All the same signifiers are present, pointing to a beloved and long-lost cultural export: the fun-loving blonde. But the context alters everything. This girl, as I’ve said, is normal. She could be someone you know. She might literally be someone you know. She hasn’t been plucked out of the huddled masses, primed by a team of agents into something safe for consumption, and advised how to play her cards. There is no plausible deniability around who she is or what she represents. She’s just out here, being class. And to a lot of people – especially now, when we can’t help but see someone in the public domain as a potential actor in the theatre of our own personal interests – that doesn’t make her an innocent character they can use to own the libs. That makes her a threat. A fun-loving blonde is all well and good until she’s in your house, I guess. Go figure.

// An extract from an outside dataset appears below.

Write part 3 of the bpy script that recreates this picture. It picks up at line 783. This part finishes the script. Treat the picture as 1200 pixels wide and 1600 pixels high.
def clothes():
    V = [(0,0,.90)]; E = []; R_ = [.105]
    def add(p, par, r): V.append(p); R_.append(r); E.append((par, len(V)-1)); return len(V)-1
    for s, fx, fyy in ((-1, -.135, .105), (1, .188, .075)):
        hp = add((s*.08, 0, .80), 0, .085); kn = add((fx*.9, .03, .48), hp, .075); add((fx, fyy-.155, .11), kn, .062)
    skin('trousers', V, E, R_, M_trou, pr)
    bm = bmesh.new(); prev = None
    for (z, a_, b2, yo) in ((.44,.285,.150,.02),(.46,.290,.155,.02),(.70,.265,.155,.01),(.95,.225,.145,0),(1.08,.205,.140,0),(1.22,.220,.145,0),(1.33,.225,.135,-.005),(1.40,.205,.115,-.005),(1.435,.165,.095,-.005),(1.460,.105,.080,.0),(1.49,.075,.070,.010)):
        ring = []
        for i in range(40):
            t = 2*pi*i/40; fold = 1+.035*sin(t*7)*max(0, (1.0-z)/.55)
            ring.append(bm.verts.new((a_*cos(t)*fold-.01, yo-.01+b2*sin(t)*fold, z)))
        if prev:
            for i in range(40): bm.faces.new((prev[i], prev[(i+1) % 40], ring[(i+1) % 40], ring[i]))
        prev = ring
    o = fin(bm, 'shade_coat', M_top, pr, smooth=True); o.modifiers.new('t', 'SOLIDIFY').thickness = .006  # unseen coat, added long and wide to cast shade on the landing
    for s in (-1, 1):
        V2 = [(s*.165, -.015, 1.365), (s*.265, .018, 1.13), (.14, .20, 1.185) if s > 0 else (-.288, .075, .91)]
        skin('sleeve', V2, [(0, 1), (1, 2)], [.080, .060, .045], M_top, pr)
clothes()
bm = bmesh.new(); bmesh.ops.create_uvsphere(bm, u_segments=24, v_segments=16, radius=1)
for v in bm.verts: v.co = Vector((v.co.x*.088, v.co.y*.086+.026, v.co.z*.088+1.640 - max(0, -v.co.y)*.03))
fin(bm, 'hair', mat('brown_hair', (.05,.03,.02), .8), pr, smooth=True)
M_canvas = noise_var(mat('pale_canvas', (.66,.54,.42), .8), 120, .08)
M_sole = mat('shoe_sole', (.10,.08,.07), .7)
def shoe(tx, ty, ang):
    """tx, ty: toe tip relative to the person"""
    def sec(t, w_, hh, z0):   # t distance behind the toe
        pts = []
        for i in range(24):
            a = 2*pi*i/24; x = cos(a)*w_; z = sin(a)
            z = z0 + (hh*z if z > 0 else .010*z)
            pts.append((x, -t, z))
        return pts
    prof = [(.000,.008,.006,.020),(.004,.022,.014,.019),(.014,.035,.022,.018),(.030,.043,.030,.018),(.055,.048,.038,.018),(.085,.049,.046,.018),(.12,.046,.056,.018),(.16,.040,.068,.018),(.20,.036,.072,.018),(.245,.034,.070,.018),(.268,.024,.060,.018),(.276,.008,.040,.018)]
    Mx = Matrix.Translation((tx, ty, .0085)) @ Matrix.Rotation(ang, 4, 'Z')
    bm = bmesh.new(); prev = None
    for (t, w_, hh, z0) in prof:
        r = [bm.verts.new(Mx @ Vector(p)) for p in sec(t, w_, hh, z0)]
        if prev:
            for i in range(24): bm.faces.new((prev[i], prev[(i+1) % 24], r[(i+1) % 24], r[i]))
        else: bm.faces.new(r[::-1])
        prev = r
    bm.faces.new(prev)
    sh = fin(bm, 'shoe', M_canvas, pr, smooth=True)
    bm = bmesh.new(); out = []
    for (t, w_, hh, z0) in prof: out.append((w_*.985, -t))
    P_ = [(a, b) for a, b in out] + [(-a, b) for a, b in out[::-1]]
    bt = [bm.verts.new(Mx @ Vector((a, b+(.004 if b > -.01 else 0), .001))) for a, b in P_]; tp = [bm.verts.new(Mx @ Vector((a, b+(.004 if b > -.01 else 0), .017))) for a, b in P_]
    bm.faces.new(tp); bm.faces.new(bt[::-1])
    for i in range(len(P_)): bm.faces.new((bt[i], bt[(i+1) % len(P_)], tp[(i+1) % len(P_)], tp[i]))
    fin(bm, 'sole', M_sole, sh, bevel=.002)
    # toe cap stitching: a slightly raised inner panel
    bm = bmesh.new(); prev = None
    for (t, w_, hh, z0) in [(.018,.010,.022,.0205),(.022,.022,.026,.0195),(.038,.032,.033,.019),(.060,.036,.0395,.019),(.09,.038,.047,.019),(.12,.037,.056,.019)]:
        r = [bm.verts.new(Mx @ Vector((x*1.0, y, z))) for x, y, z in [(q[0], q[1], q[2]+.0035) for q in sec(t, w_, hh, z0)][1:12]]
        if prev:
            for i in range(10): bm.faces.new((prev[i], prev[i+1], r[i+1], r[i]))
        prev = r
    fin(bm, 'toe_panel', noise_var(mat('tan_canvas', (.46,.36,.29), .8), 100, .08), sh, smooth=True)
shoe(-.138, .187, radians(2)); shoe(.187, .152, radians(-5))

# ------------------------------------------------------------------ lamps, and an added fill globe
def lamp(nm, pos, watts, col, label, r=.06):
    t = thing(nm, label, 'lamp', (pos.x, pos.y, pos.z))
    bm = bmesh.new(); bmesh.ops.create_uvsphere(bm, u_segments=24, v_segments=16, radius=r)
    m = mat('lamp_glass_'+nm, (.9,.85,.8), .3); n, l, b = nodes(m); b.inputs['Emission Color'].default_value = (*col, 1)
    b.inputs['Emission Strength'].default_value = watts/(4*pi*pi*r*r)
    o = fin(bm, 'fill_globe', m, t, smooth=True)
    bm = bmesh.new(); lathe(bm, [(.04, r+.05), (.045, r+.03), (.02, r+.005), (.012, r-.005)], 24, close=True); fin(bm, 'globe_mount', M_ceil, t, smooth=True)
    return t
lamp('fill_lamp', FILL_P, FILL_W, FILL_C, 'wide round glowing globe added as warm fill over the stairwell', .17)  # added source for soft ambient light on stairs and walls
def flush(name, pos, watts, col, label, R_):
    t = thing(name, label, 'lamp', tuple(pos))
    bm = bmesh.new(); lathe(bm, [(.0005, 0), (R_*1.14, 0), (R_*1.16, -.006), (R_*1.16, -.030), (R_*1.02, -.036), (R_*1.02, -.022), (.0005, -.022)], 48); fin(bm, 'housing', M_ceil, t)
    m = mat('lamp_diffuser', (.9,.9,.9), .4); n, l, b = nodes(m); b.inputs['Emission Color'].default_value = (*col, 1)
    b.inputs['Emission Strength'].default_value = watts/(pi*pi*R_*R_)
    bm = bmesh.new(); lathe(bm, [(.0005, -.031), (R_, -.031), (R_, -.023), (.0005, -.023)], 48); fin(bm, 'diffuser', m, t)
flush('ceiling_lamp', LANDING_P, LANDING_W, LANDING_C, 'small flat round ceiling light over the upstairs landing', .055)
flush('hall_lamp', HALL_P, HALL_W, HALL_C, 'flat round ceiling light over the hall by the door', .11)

“Unapologetic” is one of the most overused words of the last decade. I get at least ten PR blasts a day about some artist or another whose new project finds them being bravely, unapologetically themselves – and even if it hadn’t become another empty marketing term, what it refers to in that context is performative anyway. It’s art; a construct. Hawk tuah is one of the most genuinely unapologetic things I have seen in ages, because it shows me a cool normal girl, having a cool normal laugh. She doesn’t stand to gain anything from it. She’s out here with joy in her heart and pure love of the game.
Our response? To slap it across a t-shirt and bet on whether she’ll do porn next. How miserable. We’re all so fucking repressed that we’re thrown into a state of collective disarray when presented with something everybody does. Even loving her is a sign of decline, because it shows how far we have fallen from frivolity, how afraid we are of our desires. A joke that may not have made it to the quotes section of Superbad’s IMDb page 15 years ago is now an incredible novelty. How did we let that happen?
We have resigned ourselves to the dry hand job of modern popular culture when what we need now, more than ever, is wads and wads of spit on it. Sad.
I feel like this piece deserves a round of applause.